WORK TO BE COMPLETED
Each line containing the word "runs" must be reported.

TASK MATERIAL
begin
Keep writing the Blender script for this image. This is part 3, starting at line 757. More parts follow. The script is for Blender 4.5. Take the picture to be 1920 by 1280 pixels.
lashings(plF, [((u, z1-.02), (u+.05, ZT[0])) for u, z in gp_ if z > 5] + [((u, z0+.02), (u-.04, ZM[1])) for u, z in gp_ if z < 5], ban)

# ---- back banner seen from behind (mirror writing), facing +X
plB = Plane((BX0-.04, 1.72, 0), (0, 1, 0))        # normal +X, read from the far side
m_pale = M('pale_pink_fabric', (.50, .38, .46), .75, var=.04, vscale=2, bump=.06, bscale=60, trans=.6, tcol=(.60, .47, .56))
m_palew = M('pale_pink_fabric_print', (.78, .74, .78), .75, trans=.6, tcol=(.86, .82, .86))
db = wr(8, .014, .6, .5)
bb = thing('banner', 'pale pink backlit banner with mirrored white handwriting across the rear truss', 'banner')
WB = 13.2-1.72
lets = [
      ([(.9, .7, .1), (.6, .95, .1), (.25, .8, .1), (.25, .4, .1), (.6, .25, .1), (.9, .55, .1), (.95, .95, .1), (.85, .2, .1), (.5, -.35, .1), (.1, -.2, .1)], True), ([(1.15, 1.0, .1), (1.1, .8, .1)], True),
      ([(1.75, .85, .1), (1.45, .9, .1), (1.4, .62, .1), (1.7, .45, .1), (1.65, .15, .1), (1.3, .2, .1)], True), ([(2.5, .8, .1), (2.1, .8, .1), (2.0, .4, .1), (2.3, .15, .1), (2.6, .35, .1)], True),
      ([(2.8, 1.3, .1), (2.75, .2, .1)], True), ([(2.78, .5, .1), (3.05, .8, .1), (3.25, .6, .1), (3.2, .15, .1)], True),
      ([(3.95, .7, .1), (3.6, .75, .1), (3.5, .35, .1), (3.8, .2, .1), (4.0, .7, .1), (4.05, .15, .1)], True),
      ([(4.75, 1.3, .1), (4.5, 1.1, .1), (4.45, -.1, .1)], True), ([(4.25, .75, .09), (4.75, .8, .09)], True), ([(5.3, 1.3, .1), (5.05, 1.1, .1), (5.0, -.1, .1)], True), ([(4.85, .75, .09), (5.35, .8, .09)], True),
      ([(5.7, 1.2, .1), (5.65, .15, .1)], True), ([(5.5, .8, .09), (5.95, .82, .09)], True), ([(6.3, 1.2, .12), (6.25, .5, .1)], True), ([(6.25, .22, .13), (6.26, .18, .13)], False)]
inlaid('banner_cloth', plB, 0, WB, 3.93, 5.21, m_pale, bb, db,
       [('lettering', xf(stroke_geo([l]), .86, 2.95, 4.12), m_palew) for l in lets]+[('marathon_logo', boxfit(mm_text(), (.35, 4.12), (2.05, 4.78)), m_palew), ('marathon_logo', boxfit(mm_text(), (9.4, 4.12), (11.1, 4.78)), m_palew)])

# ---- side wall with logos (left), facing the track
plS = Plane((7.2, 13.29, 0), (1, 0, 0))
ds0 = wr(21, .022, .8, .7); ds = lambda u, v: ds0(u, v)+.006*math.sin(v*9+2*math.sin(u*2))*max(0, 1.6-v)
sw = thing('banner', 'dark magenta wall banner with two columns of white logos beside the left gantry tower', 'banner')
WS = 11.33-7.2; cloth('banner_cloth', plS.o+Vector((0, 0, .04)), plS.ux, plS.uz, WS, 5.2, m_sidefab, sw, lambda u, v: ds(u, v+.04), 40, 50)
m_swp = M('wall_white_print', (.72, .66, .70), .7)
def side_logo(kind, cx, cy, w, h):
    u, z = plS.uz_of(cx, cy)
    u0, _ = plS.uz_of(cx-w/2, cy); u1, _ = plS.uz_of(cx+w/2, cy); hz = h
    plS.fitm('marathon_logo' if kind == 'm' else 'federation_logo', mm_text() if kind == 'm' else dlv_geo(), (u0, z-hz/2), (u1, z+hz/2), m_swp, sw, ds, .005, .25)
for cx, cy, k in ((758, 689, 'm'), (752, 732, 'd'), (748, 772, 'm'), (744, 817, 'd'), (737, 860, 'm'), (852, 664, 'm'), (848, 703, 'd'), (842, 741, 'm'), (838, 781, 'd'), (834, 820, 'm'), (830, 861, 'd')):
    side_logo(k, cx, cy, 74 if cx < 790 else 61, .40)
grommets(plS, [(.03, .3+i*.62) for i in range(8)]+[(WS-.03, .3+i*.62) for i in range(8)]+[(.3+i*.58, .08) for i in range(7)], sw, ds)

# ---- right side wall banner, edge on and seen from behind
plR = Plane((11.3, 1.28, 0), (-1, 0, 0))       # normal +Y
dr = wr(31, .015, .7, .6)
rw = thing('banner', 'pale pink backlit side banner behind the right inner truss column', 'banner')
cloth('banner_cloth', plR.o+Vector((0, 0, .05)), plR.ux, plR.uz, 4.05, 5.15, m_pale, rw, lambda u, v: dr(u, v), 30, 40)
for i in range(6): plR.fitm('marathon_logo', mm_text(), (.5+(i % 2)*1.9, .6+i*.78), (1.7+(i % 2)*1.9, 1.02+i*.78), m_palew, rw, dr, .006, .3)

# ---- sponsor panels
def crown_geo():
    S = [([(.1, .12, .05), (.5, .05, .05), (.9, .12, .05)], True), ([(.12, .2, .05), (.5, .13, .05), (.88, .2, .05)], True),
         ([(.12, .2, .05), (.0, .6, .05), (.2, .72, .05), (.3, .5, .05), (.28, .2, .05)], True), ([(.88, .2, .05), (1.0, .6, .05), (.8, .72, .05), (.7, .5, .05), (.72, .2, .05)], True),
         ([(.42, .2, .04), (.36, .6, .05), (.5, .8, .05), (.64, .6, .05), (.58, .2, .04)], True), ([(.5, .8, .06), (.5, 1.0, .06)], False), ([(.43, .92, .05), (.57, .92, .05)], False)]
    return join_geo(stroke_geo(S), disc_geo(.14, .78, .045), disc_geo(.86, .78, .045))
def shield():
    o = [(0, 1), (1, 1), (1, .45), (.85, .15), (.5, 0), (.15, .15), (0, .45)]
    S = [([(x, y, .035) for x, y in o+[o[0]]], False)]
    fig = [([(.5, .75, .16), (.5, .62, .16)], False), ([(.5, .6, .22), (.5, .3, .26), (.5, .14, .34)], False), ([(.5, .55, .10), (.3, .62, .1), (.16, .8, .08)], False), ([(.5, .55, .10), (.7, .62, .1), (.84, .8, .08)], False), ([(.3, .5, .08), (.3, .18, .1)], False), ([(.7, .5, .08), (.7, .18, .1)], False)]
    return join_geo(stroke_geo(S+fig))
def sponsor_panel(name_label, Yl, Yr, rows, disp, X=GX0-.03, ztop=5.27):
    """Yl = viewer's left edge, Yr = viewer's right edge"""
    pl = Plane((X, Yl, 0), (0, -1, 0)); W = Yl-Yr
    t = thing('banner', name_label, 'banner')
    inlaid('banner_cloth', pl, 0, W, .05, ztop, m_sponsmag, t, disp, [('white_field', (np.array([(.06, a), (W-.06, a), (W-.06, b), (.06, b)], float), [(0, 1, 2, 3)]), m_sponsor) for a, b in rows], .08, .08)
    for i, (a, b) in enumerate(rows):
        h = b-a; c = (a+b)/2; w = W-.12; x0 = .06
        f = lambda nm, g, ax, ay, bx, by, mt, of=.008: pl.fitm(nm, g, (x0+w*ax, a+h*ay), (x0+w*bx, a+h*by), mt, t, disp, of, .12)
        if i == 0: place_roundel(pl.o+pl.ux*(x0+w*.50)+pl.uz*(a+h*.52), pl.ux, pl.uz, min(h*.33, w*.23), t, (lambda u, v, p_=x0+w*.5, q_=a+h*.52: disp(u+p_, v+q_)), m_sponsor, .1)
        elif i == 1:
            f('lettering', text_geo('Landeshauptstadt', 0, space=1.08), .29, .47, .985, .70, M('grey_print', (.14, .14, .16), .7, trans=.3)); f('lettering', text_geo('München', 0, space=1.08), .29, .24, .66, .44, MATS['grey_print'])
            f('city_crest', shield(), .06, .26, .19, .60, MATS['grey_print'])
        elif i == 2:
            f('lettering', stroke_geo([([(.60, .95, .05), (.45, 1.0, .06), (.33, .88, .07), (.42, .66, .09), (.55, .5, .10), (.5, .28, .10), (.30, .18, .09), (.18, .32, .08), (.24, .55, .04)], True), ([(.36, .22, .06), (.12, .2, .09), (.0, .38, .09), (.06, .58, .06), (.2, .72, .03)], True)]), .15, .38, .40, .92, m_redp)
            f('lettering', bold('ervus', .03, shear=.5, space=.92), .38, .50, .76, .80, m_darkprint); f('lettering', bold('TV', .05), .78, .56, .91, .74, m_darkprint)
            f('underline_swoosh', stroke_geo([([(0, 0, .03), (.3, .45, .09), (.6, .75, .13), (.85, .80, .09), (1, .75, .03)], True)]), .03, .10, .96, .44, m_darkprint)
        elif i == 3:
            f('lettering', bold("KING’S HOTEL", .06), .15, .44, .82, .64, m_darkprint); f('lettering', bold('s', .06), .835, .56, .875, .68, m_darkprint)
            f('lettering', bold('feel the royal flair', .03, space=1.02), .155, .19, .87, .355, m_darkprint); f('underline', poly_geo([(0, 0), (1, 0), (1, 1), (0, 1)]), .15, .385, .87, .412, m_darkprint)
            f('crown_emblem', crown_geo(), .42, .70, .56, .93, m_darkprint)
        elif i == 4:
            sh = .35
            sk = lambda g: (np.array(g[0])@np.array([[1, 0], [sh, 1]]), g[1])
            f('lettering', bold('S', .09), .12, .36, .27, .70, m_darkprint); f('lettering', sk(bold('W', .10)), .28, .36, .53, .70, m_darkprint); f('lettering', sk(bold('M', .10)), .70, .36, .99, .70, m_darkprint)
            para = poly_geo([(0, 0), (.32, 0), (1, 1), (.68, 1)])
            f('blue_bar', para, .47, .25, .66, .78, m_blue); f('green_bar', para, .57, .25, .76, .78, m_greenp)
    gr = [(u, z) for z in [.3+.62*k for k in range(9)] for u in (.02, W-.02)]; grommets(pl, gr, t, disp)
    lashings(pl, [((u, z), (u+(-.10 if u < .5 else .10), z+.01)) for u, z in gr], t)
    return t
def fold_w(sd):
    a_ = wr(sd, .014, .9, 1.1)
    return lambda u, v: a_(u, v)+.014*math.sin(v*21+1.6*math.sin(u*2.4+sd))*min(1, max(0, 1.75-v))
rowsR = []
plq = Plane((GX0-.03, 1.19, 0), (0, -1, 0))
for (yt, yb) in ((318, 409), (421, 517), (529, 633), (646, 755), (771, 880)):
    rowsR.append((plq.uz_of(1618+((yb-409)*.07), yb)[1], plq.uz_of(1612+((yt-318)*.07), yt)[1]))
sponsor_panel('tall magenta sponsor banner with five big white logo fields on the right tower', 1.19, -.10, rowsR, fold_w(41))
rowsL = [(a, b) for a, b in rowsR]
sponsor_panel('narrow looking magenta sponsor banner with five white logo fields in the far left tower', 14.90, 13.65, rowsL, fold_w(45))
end
begin
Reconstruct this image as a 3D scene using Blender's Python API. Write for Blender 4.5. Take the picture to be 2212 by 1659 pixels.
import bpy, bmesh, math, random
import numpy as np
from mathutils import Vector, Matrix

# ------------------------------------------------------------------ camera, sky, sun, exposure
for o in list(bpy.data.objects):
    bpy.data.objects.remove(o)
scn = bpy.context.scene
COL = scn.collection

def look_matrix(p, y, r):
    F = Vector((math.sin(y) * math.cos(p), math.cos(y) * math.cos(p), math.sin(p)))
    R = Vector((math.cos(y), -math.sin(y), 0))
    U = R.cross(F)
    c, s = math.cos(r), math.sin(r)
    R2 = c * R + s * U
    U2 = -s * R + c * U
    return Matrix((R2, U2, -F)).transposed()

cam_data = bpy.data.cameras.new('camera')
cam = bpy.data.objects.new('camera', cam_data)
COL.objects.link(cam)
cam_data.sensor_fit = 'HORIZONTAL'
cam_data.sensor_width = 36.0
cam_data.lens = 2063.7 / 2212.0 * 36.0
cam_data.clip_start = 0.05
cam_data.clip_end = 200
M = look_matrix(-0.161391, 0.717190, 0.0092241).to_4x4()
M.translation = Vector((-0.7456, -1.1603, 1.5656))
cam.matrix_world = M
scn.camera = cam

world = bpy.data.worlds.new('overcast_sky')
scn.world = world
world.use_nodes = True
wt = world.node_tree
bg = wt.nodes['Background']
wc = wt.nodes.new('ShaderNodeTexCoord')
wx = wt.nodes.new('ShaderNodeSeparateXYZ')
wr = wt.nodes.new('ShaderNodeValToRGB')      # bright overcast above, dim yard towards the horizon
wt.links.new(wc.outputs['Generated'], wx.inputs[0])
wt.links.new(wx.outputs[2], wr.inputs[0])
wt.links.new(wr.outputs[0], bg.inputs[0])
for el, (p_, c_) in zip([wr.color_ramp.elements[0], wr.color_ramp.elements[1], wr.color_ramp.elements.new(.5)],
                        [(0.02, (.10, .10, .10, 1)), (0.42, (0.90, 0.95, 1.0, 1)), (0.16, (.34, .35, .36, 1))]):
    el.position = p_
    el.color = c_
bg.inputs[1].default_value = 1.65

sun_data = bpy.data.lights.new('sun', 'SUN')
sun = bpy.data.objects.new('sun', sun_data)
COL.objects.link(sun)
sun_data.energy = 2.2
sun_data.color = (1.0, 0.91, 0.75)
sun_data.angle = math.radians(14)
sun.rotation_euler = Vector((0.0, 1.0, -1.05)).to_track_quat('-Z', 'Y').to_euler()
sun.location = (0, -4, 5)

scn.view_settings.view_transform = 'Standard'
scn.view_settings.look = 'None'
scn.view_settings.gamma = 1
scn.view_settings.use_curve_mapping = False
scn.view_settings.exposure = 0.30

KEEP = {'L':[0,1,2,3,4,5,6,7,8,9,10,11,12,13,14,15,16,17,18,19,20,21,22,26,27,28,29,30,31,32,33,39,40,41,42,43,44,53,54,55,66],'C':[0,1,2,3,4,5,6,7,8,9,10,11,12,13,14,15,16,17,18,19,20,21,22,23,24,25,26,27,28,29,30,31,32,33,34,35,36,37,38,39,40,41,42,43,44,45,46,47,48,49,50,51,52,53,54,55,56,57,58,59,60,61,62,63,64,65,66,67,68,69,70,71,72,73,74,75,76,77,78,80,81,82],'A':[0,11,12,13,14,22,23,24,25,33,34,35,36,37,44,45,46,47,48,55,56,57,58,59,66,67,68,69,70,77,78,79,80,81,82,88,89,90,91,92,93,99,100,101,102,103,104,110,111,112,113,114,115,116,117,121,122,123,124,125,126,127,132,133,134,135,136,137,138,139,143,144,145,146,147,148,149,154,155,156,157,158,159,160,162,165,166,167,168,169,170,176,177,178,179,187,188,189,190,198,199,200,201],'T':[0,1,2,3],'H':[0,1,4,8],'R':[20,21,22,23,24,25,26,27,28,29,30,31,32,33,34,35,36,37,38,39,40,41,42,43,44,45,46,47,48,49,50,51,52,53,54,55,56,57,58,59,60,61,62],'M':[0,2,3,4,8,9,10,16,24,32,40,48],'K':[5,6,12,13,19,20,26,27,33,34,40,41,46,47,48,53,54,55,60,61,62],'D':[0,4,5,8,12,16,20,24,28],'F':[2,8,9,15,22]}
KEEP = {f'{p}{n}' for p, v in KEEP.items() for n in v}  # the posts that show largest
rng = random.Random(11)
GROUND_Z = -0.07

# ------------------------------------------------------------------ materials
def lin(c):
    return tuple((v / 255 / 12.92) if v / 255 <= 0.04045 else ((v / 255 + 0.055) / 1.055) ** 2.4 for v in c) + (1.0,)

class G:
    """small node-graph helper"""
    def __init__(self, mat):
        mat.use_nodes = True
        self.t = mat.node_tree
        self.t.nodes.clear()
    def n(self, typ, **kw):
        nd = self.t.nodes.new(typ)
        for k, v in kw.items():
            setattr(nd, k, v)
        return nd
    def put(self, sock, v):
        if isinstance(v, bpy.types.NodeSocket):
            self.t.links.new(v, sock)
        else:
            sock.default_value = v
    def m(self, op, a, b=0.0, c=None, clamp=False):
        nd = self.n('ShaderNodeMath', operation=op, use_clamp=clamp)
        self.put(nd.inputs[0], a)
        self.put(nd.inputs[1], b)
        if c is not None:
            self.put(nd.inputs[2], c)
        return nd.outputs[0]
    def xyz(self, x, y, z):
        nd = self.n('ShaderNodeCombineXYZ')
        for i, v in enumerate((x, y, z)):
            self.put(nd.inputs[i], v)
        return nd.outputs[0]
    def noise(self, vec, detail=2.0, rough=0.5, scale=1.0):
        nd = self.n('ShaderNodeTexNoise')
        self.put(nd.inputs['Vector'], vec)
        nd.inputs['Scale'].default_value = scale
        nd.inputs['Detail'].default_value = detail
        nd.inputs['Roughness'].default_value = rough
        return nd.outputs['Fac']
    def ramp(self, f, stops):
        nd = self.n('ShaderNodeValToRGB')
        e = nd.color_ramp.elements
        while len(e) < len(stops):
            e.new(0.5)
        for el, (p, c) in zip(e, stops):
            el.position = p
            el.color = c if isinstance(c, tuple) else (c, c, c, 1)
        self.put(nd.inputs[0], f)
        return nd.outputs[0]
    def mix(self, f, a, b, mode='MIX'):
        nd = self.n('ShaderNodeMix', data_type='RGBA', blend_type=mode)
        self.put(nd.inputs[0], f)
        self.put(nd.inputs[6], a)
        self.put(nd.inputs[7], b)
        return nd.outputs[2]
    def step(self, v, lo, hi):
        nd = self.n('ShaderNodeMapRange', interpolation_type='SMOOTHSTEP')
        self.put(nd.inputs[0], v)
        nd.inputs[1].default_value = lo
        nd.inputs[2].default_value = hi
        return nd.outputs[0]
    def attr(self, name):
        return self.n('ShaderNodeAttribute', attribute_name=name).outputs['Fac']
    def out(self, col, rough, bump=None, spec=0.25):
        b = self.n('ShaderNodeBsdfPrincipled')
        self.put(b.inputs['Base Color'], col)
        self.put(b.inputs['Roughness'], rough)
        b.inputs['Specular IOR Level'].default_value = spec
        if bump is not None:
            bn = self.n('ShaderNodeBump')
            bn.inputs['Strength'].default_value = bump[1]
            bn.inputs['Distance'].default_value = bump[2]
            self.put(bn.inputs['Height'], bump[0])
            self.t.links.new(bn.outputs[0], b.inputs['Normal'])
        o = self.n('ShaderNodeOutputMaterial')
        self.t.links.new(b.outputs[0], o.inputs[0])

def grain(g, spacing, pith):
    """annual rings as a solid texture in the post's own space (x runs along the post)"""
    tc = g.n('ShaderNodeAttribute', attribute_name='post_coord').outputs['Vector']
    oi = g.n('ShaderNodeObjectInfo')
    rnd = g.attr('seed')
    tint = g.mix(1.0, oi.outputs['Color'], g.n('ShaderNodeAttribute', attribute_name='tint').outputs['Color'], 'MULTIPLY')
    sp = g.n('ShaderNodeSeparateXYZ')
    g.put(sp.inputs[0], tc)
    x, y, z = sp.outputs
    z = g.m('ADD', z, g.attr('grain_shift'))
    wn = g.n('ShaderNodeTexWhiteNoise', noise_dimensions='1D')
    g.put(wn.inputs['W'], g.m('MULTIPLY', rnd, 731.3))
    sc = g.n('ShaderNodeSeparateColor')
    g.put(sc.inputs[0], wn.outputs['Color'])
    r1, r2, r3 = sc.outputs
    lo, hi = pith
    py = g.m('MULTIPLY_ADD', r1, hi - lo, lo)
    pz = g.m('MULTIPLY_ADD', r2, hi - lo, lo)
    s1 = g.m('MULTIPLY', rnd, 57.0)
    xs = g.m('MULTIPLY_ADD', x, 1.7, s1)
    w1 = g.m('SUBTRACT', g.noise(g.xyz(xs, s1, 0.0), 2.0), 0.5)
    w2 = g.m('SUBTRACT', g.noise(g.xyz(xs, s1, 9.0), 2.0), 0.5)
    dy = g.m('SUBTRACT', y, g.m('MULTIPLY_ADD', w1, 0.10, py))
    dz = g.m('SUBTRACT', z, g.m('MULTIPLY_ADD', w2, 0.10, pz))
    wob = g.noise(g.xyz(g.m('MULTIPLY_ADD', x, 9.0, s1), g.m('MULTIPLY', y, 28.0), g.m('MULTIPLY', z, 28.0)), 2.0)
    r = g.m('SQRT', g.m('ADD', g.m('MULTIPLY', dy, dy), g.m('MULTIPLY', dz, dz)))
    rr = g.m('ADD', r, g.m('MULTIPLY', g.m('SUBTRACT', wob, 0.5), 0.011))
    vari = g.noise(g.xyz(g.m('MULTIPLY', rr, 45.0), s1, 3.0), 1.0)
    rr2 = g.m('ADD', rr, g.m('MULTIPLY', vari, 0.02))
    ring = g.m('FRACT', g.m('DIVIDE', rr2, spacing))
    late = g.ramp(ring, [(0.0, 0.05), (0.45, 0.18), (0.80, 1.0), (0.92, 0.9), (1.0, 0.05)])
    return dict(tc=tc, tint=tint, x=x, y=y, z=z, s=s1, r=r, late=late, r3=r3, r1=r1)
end
begin
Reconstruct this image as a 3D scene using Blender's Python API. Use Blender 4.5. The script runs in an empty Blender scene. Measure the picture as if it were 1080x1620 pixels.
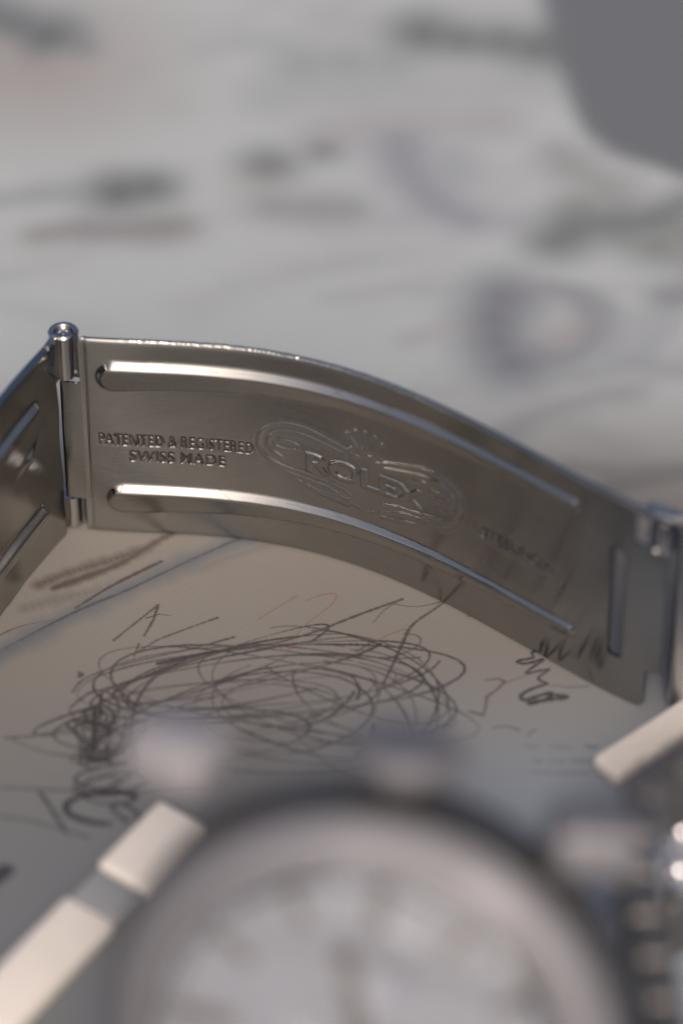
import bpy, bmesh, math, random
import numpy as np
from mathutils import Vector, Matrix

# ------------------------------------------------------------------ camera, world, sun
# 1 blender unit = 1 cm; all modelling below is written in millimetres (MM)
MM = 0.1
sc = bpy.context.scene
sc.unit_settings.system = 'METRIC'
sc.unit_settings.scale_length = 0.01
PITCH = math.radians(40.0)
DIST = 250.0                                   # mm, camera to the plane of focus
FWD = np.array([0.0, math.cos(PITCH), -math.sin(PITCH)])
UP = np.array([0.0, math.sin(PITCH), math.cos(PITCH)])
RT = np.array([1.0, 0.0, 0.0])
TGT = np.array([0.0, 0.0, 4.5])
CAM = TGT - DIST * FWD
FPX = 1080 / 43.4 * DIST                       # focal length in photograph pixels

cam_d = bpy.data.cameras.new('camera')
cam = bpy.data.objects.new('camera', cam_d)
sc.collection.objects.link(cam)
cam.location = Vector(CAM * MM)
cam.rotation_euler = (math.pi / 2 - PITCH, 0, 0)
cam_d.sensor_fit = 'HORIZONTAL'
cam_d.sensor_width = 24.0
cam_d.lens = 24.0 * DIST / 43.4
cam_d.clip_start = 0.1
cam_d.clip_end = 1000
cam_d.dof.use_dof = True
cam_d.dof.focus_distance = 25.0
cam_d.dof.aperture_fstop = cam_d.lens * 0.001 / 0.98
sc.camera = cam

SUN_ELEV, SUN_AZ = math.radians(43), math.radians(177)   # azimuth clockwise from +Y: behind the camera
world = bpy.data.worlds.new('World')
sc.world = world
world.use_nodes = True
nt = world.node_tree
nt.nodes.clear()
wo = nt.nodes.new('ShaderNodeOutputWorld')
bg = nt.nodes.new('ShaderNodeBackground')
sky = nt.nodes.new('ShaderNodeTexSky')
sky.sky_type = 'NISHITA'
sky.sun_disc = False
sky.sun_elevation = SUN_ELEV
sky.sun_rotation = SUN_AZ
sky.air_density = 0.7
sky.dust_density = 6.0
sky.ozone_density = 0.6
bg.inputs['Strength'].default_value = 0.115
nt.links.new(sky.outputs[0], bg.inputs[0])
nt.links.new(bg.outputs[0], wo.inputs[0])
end
EXPECTED ANSWER
    """annual rings as a solid texture in the post's own space (x runs along the post)"""
Reconstruct this image as a 3D scene using Blender's Python API. Use Blender 4.5. The script runs in an empty Blender scene. Measure the picture as if it were 1080x1620 pixels.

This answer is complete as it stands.